Totten denied sentence reconsideration

Bradley C. Totten is currently incarcerated at the Northern Regional Jail in Moundsville. Division of Corrections photo.
Bradley C. Totten is currently incarcerated at the Northern Regional Jail in Moundsville. Division of Corrections photo.

During a hearing in Pocahontas County Circuit Court last Friday morning, Judge James Rowe denied Bradley C. Totten’s motion for sentence reconsideration. As part of a plea agreement in July 2013, Totten pled guilty to felony sexual abuse by a guardian or custodian, and the state agreed to drop other pending charges. At that time, Judge Rowe sentenced the former Pocahontas County Sheriff’s Department officer to no less than 10 and no more than 20 years in prison.

Represented by defense attorney Michael Callaghan, Totten requested that his sentence be changed to home confinement for 20 years, to be discharged in 10 years. The former Sheriff’s officer has been incarcerated at the Northern Regional Jail in Moundsville for the past 11 months.

Callaghan argued that the offense had occurred 10 years ago and that Totten was “a different man than he was 10 years ago.” The attorney contended that prison had been especially difficult for a former police officer and that Tottten had committed no prison infractions during his incarceration.

“Brad Totten is one of those people who, when you give him instructions, he follows them explicitly.” said the defense attorney.

Callaghan contended that home confinement would allow Totten to earn an income with a graphic design business and help support his family, who have struggled during his absence.

“Let him be a productive member of society,” said Callaghan. “Let him help take care of his family.”

The defense attorney argued that Totten’s home in Pocahontas County is “in the middle of nowhere.”

“He would have no chance to interact with anybody and has no intent to interact with anybody in the community,” said Callaghan.

Totten, dressed in an orange prison jumpsuit, was given the opportunity to speak to the court.

“I’m extremely sorry for the harm that I’ve caused,” he said. “There’s not a day that goes by that I don’t wish I could take everything back.”

Special Prosecutor Brian Parsons opposed Totten’s motion for reconsideration.

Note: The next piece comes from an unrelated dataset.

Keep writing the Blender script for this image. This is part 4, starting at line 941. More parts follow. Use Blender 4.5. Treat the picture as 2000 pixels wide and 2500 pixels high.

Parsons called to the stand the victim of the crime for which Totten was convicted. During her testimony, the victim said she did not believe Totten should be released. She said Totten had pursued her and victimized her for a long period if time. The victim said she had been traumatized by the crime, which made it impossible for her to have a normal relationship with a man. She said she had completely lost trust in law enforcement and felt the entire community had lost trust, as well.

Callaghan asked the victim if she would fear Totten if he was placed on home confinement. The victim responded that she would not fear Totten because she is leaving Pocahontas County.

Parsons argued that the judge’s original sentence was an appropriate punishment that he had contemplated when fashioning the plea agreement for Totten. The prosecutor argued that Totten had not taken full responsibility for his crime. Parsons referred to Totten’s sworn testimony in a civil disposition in which the former police officer stated he had attended sex offender treatment because it had been recommended, not because he needed it. The prosecutor said Totten’s concern for his family had come too late.

“Was he thinking about his family when he committed this crime?” asked Parsons.

Judge Rowe recited the factors that he could consider in making his decision and ultimately agreed with the prosecutor.

“I feel very strongly that the sentence that was imposed was correct,” said Rowe.

“It will take many years for the community to heal from the damage caused by the defendant’s selfish actions,” the judge added.